Há muito tempo que os governos portugueses, todos bem intencionados e honestos, longe de resistências, não encontram senão dedicações no espírito público; e não obstante vão caindo todos sucessiva e rapidamente. Sabeis por que caem? Caem simplesmente pela ignorância. E câmaras e câmaras sucessivas, tiradas de todas as condições e de todas as hierarquias sociais, não dão de si um grupo de homens com a capacidade intelectual precisa para firmar o poder.
Possam os nossos filhos reclamar a felicidade a que seus pais não têm direito, apresentando-se ao futuro com merecimentos que nós não podemos invocar! Suspensão de veemências e de ironias! Trata-se da infância. Não nos dirigimos aos políticos. Conversamos honrada e sinceramente contigo, leitor amigo, e contigo, leitora honesta; descansamos por uns momentos no chão as nossas armas para vos estendermos a mão.
Pesa sobre vós uma responsabilidade tremenda. No estado em que se acha a sociedade portuguesa a família é um duplo refúgio – do coração e do espírito.
A família é dos pouquíssimos meios pelos quais ainda é lícito em Portugal a um homem honrado influir para o bem no destino do seu século.
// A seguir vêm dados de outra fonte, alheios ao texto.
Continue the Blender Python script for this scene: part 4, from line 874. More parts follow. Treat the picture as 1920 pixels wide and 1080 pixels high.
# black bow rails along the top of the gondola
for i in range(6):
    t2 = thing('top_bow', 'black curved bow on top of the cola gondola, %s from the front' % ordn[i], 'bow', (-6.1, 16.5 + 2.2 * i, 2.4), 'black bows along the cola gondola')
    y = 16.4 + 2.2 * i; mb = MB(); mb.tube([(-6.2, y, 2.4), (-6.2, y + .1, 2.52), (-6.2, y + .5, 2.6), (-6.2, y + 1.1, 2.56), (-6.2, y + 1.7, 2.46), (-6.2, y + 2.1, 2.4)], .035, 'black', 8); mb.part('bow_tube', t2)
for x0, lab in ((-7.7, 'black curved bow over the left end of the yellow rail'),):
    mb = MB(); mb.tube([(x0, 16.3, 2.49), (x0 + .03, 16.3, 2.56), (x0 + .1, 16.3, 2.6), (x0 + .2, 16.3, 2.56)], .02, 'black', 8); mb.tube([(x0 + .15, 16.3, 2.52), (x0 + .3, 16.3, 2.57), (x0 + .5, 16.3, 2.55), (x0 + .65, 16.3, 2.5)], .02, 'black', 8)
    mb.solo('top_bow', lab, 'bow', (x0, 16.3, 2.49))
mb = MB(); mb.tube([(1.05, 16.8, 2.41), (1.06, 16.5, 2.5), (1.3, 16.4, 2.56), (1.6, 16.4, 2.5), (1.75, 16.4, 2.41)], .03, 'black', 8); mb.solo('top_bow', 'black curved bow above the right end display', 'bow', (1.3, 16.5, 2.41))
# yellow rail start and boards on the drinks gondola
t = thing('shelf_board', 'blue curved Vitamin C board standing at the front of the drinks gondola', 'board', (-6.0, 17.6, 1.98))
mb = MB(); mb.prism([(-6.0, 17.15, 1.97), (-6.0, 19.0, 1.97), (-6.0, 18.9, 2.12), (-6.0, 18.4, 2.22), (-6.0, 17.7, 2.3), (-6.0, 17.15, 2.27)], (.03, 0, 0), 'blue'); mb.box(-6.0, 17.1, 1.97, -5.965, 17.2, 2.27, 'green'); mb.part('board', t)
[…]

Querido leitor! o modo mais eficaz de seres útil à tua pátria é educares teu filho. Consagra-te a ele. A educação pública é uma burla atrozmente vergonhosa. Não lhe entregues a criança que o destino te confiou. Educa-o tu. Se não souberes mais, procura pelo menos torná-lo forte, ensina-lhe a ler e a escrever, dá-lhe um ofício e fá-lo um homem de bem; ele de si mesmo se fará um sábio, se tiver de o ser. A ignorância tem isso de bom: que se desfaz aprendendo. A falsa instrução tem esta perfídia: não dá o ensino e inibe de o tomar.